How Black Leaders in U.S. ‘Locked Up Our Own’

Yale Law Prof. James Forman Jr. describes how black leaders supported tough-on-crime measures that harmed many African Americans. He accuses Attorney General Jeff Sessions of also pursuing anticrime approaches with “damaging consequences.”

Yale Law Prof. James Forman Jr., author of the new book, “Locking Up Our Own: Crime and Punishment in Black America,” tells NPR about the role of African-American political and community leaders in advocating tough-on-crime measures as ways to stop drugs and guns from destroying black communities. Forman cites “investigatory stops” in Washington, D.C., when Eric Holder was U.S. Attorney in the 1990s. The goal of the police “is to get guns. And that’s a worthy goal,” he says .”But the way they unveil this policy, when you consider other aspects of our society and of our criminal justice system, lead to many terrible outcomes.”

Police officers often didn’t find guns but small amounts of drugs instead, Forman says. Even if suspects weren’t prosecuted, the fact that they were arrested might lead them to lose their jobs. Millions of people “because of unequal enforcement choices have ended up so much worse off than they ever would’ve been otherwise,” Forman says.

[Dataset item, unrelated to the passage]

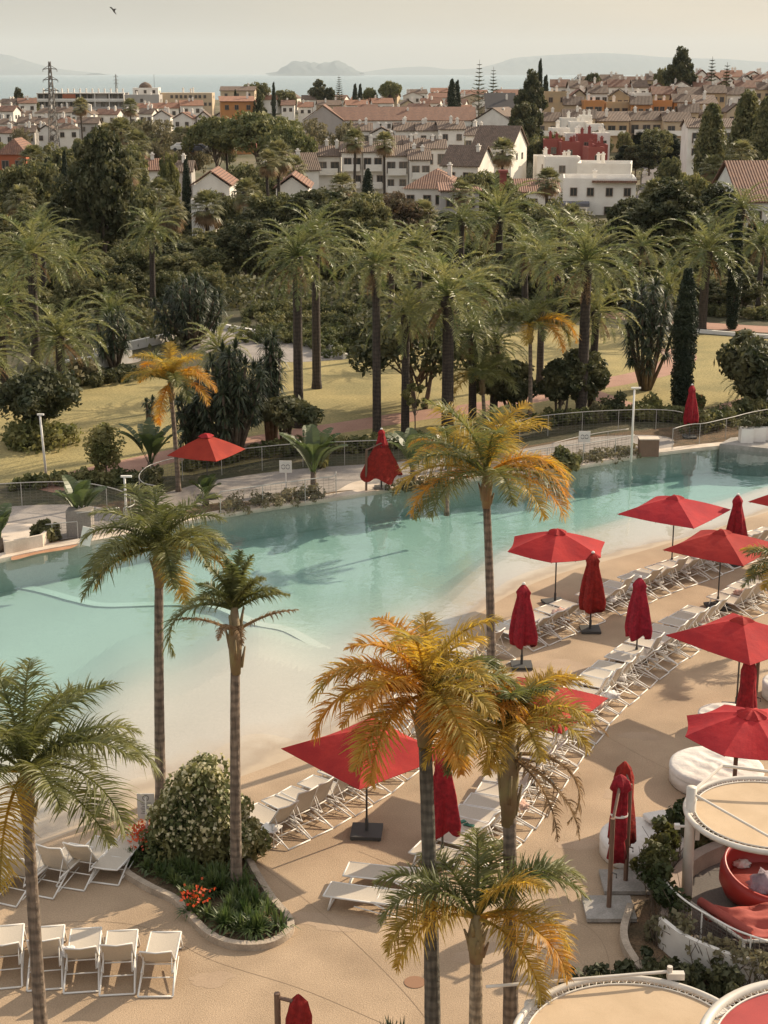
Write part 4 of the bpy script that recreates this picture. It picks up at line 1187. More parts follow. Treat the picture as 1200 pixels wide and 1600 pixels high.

Currently, Forman says, President Donald Trump and Attorney General Jeff Sessions “are leading us in a disastrous direction on criminal justice matters.” Forman says Sessions is “stuck in this mindset that is blind to the damaging consequences that these incredibly aggressive approaches [against crime] have to communities of color in particular, but to communities nationwide.”